For workers on the frontline like Pamela Curr of the Asylum Seeker Resource Centre in Melbourne, which provides resettlement services, there has been a discernible hardening of attitudes toward asylum seekers. “The [Afghan] Hazaras I work with are reporting being attacked on the streets. They are afraid of catching the trains.”
Ms. Curr blames the politicians for “constantly fanning the flames of conflict and fear” in the community over the asylum issue. “They are shredding our social fabric, pitting one ethnic group against another. We’ve done well for a frontier settlement – a new country – but we’ve destroyed a lot of that.”
Traces of racism?
Melbourne has only recently recovered from the opprobrium associated with a rash of attacks on Indian students that peaked in 2008 and 2009. The attacks were branded by sections of the Indian media as being racially motivated.
But a 2011 study by the Australian Institute of Criminology determined that race played little or no role. It found that many Indian students were more vulnerable to assaults because they often worked in late-night service jobs such as taxi driving, working in gas stations and convenience stores.
While Australians have largely welcomed the contribution migrants have made to Australian society, attitudes toward boat arrivals and Muslims have hardened in recent years.
A survey published by Scanlon Foundation at Melbourne’s Monash University last year found that only 22 percent of Australians believed asylum seekers arriving by boat should be given the chance to permanently settle, while 23 percent thought “turning back the boats” is the best policy. The survey also found that 25 percent had a negative attitude toward Iraqis and Lebanese specifically.

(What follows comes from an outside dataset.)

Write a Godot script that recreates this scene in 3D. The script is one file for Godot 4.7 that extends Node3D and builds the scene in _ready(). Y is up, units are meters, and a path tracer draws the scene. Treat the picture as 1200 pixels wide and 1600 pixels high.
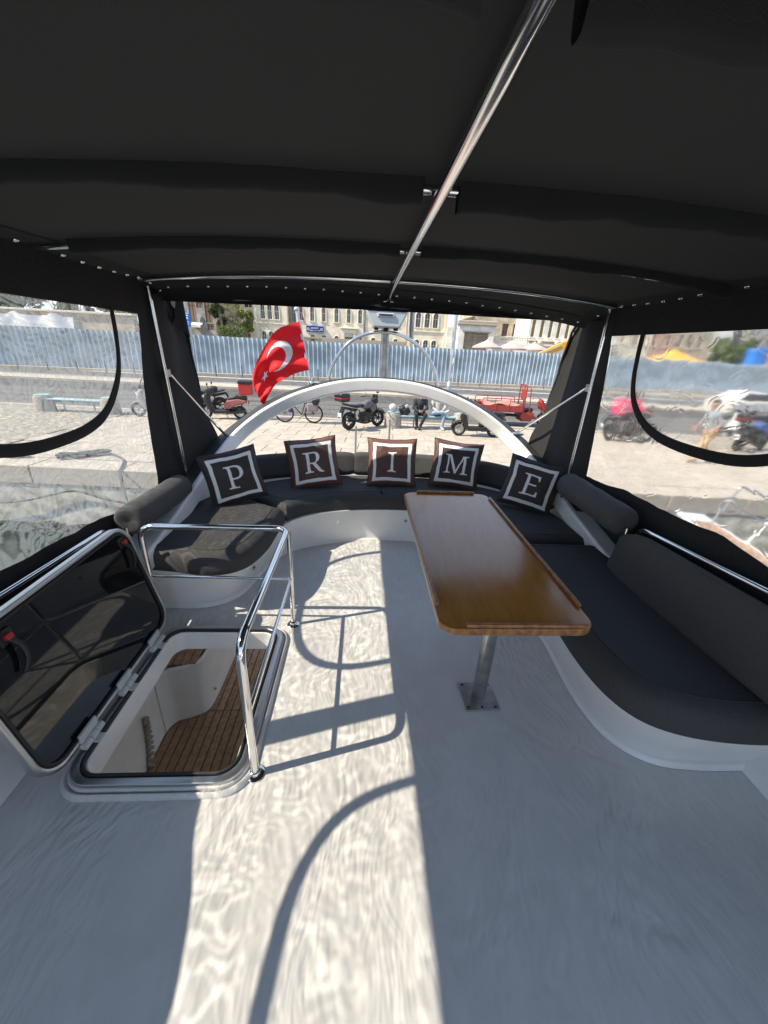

Neville Roach fears that the current debate over asylum seekers will undermine community tolerance of outsiders even further. “I am surprised by how rapidly attitudes have changed,” he says.
Meanwhile the government’s PNG solution is already coming under strain. There has been no let up in the number of boats leaving Java bound for Christmas Island. Nor has it prevented deaths at seas. At least nine asylum seekers drowned on Wednesday when a boat carrying up to 200 people started to take on water southwest of Java.
“What we can see in this policy is another in a very long line of policies that’s designed to provide a very quick fix to what is in essence a very complex global phenomenon,” says Michelle Foster, director of the International Refugee Law Research Program at Melbourne Law School.